Source data
>> Start

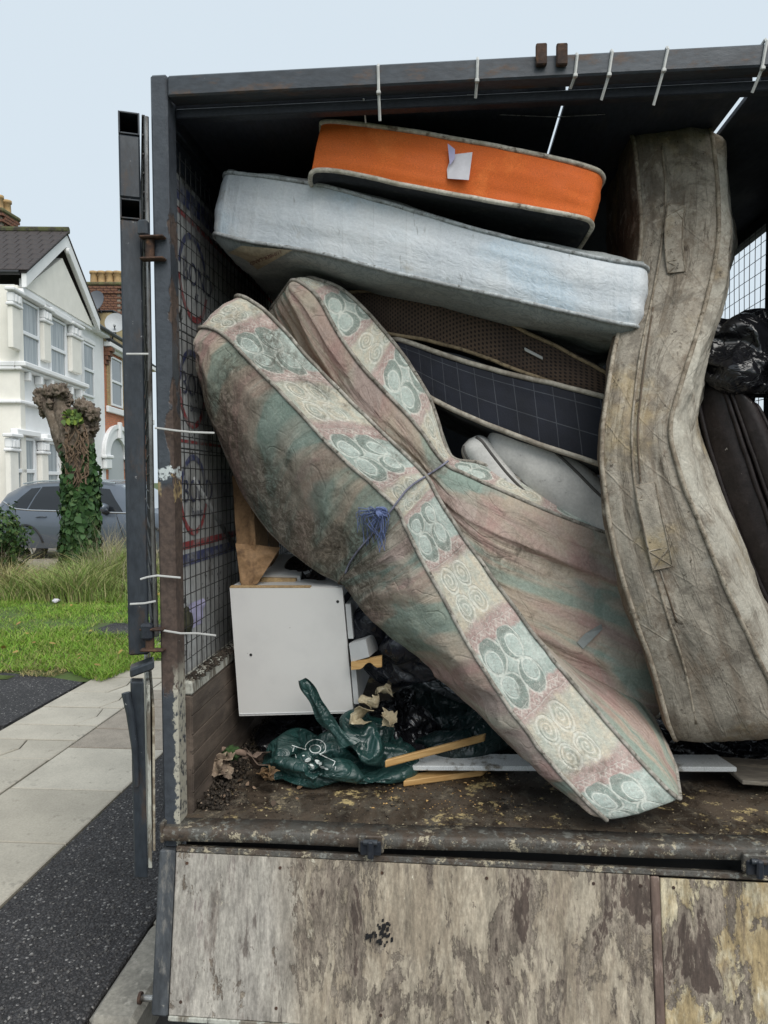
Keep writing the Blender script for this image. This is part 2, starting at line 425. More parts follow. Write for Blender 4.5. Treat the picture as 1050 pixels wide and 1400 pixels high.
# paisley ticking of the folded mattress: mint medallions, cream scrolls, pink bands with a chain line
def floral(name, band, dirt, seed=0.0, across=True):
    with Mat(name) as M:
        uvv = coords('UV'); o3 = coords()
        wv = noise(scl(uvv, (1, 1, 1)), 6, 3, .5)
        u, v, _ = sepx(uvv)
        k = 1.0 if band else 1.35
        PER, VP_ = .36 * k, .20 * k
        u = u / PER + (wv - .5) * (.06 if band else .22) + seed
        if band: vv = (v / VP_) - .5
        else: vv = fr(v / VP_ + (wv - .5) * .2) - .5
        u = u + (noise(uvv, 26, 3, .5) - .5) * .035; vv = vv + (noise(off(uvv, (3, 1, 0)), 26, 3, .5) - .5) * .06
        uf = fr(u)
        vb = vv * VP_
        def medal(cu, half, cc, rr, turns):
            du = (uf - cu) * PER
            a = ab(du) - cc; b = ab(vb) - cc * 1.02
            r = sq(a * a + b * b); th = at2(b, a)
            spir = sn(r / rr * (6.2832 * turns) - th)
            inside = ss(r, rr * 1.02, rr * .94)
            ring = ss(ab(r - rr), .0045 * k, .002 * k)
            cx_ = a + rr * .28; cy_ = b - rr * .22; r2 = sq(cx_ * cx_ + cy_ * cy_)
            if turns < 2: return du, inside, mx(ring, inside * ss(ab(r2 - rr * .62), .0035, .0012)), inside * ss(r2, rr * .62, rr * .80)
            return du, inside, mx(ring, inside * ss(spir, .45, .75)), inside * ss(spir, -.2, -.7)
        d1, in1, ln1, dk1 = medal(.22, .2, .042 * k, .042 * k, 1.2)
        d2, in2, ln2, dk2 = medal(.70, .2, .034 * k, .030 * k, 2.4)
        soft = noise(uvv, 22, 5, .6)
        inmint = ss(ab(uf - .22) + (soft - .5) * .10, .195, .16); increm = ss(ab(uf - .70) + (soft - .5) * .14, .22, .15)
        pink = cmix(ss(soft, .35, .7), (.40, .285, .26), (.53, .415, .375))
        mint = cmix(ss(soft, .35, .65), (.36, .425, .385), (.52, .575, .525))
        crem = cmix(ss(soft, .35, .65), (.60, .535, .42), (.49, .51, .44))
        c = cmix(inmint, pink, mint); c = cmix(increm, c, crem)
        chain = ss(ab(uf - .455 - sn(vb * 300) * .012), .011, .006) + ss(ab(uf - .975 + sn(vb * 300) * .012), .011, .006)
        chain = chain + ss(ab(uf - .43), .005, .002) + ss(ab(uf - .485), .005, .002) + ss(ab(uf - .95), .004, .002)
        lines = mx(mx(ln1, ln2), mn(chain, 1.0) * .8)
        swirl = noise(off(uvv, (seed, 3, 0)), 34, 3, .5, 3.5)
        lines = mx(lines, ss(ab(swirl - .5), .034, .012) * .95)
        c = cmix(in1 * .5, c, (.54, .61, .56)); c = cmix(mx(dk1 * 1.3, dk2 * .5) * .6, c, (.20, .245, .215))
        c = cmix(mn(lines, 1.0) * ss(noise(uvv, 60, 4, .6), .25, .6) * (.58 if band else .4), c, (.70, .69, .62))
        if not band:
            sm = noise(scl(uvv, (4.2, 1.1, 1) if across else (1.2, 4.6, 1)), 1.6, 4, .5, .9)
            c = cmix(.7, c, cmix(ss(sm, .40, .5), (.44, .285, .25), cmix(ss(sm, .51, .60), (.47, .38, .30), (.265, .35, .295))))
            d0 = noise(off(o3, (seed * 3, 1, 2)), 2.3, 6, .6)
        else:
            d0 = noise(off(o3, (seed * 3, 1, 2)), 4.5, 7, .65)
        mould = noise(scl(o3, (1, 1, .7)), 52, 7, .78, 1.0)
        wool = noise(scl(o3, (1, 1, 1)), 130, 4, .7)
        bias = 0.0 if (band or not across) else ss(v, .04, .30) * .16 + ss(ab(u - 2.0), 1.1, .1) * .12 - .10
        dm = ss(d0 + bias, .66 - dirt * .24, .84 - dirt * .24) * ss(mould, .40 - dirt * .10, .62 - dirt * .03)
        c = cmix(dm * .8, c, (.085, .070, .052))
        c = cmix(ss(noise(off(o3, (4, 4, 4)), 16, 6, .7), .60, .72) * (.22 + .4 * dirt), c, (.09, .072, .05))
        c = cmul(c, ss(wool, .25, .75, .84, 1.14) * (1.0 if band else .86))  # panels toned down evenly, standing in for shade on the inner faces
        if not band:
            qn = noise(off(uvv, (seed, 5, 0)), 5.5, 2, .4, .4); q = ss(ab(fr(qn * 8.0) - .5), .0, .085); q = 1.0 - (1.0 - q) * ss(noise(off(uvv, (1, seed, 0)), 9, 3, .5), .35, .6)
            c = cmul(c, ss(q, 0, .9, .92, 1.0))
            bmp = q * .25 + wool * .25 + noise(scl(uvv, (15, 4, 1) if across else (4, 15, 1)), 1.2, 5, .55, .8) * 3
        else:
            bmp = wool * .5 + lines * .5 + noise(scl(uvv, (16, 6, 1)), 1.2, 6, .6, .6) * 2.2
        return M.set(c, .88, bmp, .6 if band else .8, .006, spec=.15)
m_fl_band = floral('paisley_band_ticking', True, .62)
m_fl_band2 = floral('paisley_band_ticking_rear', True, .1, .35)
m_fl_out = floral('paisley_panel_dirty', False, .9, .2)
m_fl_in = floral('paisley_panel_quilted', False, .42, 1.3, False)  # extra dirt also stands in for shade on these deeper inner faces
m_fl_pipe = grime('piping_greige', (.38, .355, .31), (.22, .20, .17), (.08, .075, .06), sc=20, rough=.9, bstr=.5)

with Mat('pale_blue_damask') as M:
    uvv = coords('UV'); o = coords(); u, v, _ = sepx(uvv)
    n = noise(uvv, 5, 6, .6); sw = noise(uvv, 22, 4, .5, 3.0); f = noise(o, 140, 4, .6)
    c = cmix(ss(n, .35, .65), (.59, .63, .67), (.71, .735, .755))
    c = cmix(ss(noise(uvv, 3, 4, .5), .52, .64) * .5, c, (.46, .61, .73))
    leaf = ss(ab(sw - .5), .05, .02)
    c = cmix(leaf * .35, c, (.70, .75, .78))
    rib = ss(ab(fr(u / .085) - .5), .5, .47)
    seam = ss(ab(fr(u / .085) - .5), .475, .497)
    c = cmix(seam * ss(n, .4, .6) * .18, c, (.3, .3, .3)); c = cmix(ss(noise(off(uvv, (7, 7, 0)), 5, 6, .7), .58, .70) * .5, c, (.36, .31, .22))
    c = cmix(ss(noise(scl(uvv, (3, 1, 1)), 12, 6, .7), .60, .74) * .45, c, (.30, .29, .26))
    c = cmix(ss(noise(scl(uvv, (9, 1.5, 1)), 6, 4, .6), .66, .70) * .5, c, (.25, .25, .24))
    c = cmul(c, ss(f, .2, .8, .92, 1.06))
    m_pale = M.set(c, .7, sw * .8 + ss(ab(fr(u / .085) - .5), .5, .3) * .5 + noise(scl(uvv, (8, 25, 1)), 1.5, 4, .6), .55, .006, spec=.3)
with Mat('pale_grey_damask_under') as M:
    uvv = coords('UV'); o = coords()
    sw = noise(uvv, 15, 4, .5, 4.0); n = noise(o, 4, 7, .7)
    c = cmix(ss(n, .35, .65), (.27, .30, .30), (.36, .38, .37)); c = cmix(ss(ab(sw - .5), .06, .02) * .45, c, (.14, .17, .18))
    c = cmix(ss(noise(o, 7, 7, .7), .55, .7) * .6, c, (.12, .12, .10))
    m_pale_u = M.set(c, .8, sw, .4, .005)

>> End

Exercise directions
Reproduce the whole listing above word for word, but not its pictures.

Correct output
Keep writing the Blender script for this image. This is part 2, starting at line 425. More parts follow. Write for Blender 4.5. Treat the picture as 1050 pixels wide and 1400 pixels high.
# paisley ticking of the folded mattress: mint medallions, cream scrolls, pink bands with a chain line
def floral(name, band, dirt, seed=0.0, across=True):
    with Mat(name) as M:
        uvv = coords('UV'); o3 = coords()
        wv = noise(scl(uvv, (1, 1, 1)), 6, 3, .5)
        u, v, _ = sepx(uvv)
        k = 1.0 if band else 1.35
        PER, VP_ = .36 * k, .20 * k
        u = u / PER + (wv - .5) * (.06 if band else .22) + seed
        if band: vv = (v / VP_) - .5
        else: vv = fr(v / VP_ + (wv - .5) * .2) - .5
        u = u + (noise(uvv, 26, 3, .5) - .5) * .035; vv = vv + (noise(off(uvv, (3, 1, 0)), 26, 3, .5) - .5) * .06
        uf = fr(u)
        vb = vv * VP_
        def medal(cu, half, cc, rr, turns):
            du = (uf - cu) * PER
            a = ab(du) - cc; b = ab(vb) - cc * 1.02
            r = sq(a * a + b * b); th = at2(b, a)
            spir = sn(r / rr * (6.2832 * turns) - th)
            inside = ss(r, rr * 1.02, rr * .94)
            ring = ss(ab(r - rr), .0045 * k, .002 * k)
            cx_ = a + rr * .28; cy_ = b - rr * .22; r2 = sq(cx_ * cx_ + cy_ * cy_)
            if turns < 2: return du, inside, mx(ring, inside * ss(ab(r2 - rr * .62), .0035, .0012)), inside * ss(r2, rr * .62, rr * .80)
            return du, inside, mx(ring, inside * ss(spir, .45, .75)), inside * ss(spir, -.2, -.7)
        d1, in1, ln1, dk1 = medal(.22, .2, .042 * k, .042 * k, 1.2)
        d2, in2, ln2, dk2 = medal(.70, .2, .034 * k, .030 * k, 2.4)
        soft = noise(uvv, 22, 5, .6)
        inmint = ss(ab(uf - .22) + (soft - .5) * .10, .195, .16); increm = ss(ab(uf - .70) + (soft - .5) * .14, .22, .15)
        pink = cmix(ss(soft, .35, .7), (.40, .285, .26), (.53, .415, .375))
        mint = cmix(ss(soft, .35, .65), (.36, .425, .385), (.52, .575, .525))
        crem = cmix(ss(soft, .35, .65), (.60, .535, .42), (.49, .51, .44))
        c = cmix(inmint, pink, mint); c = cmix(increm, c, crem)
        chain = ss(ab(uf - .455 - sn(vb * 300) * .012), .011, .006) + ss(ab(uf - .975 + sn(vb * 300) * .012), .011, .006)
        chain = chain + ss(ab(uf - .43), .005, .002) + ss(ab(uf - .485), .005, .002) + ss(ab(uf - .95), .004, .002)
        lines = mx(mx(ln1, ln2), mn(chain, 1.0) * .8)
        swirl = noise(off(uvv, (seed, 3, 0)), 34, 3, .5, 3.5)
        lines = mx(lines, ss(ab(swirl - .5), .034, .012) * .95)
        c = cmix(in1 * .5, c, (.54, .61, .56)); c = cmix(mx(dk1 * 1.3, dk2 * .5) * .6, c, (.20, .245, .215))
        c = cmix(mn(lines, 1.0) * ss(noise(uvv, 60, 4, .6), .25, .6) * (.58 if band else .4), c, (.70, .69, .62))
        if not band:
            sm = noise(scl(uvv, (4.2, 1.1, 1) if across else (1.2, 4.6, 1)), 1.6, 4, .5, .9)
            c = cmix(.7, c, cmix(ss(sm, .40, .5), (.44, .285, .25), cmix(ss(sm, .51, .60), (.47, .38, .30), (.265, .35, .295))))
            d0 = noise(off(o3, (seed * 3, 1, 2)), 2.3, 6, .6)
        else:
            d0 = noise(off(o3, (seed * 3, 1, 2)), 4.5, 7, .65)
        mould = noise(scl(o3, (1, 1, .7)), 52, 7, .78, 1.0)
        wool = noise(scl(o3, (1, 1, 1)), 130, 4, .7)
        bias = 0.0 if (band or not across) else ss(v, .04, .30) * .16 + ss(ab(u - 2.0), 1.1, .1) * .12 - .10
        dm = ss(d0 + bias, .66 - dirt * .24, .84 - dirt * .24) * ss(mould, .40 - dirt * .10, .62 - dirt * .03)
        c = cmix(dm * .8, c, (.085, .070, .052))
        c = cmix(ss(noise(off(o3, (4, 4, 4)), 16, 6, .7), .60, .72) * (.22 + .4 * dirt), c, (.09, .072, .05))
        c = cmul(c, ss(wool, .25, .75, .84, 1.14) * (1.0 if band else .86))  # panels toned down evenly, standing in for shade on the inner faces
        if not band:
            qn = noise(off(uvv, (seed, 5, 0)), 5.5, 2, .4, .4); q = ss(ab(fr(qn * 8.0) - .5), .0, .085); q = 1.0 - (1.0 - q) * ss(noise(off(uvv, (1, seed, 0)), 9, 3, .5), .35, .6)
            c = cmul(c, ss(q, 0, .9, .92, 1.0))
            bmp = q * .25 + wool * .25 + noise(scl(uvv, (15, 4, 1) if across else (4, 15, 1)), 1.2, 5, .55, .8) * 3
        else:
            bmp = wool * .5 + lines * .5 + noise(scl(uvv, (16, 6, 1)), 1.2, 6, .6, .6) * 2.2
        return M.set(c, .88, bmp, .6 if band else .8, .006, spec=.15)
m_fl_band = floral('paisley_band_ticking', True, .62)
m_fl_band2 = floral('paisley_band_ticking_rear', True, .1, .35)
m_fl_out = floral('paisley_panel_dirty', False, .9, .2)
m_fl_in = floral('paisley_panel_quilted', False, .42, 1.3, False)  # extra dirt also stands in for shade on these deeper inner faces
m_fl_pipe = grime('piping_greige', (.38, .355, .31), (.22, .20, .17), (.08, .075, .06), sc=20, rough=.9, bstr=.5)

with Mat('pale_blue_damask') as M:
    uvv = coords('UV'); o = coords(); u, v, _ = sepx(uvv)
    n = noise(uvv, 5, 6, .6); sw = noise(uvv, 22, 4, .5, 3.0); f = noise(o, 140, 4, .6)
    c = cmix(ss(n, .35, .65), (.59, .63, .67), (.71, .735, .755))
    c = cmix(ss(noise(uvv, 3, 4, .5), .52, .64) * .5, c, (.46, .61, .73))
    leaf = ss(ab(sw - .5), .05, .02)
    c = cmix(leaf * .35, c, (.70, .75, .78))
    rib = ss(ab(fr(u / .085) - .5), .5, .47)
    seam = ss(ab(fr(u / .085) - .5), .475, .497)
    c = cmix(seam * ss(n, .4, .6) * .18, c, (.3, .3, .3)); c = cmix(ss(noise(off(uvv, (7, 7, 0)), 5, 6, .7), .58, .70) * .5, c, (.36, .31, .22))
    c = cmix(ss(noise(scl(uvv, (3, 1, 1)), 12, 6, .7), .60, .74) * .45, c, (.30, .29, .26))
    c = cmix(ss(noise(scl(uvv, (9, 1.5, 1)), 6, 4, .6), .66, .70) * .5, c, (.25, .25, .24))
    c = cmul(c, ss(f, .2, .8, .92, 1.06))
    m_pale = M.set(c, .7, sw * .8 + ss(ab(fr(u / .085) - .5), .5, .3) * .5 + noise(scl(uvv, (8, 25, 1)), 1.5, 4, .6), .55, .006, spec=.3)
with Mat('pale_grey_damask_under') as M:
    uvv = coords('UV'); o = coords()
    sw = noise(uvv, 15, 4, .5, 4.0); n = noise(o, 4, 7, .7)
    c = cmix(ss(n, .35, .65), (.27, .30, .30), (.36, .38, .37)); c = cmix(ss(ab(sw - .5), .06, .02) * .45, c, (.14, .17, .18))
    c = cmix(ss(noise(o, 7, 7, .7), .55, .7) * .6, c, (.12, .12, .10))
    m_pale_u = M.set(c, .8, sw, .4, .005)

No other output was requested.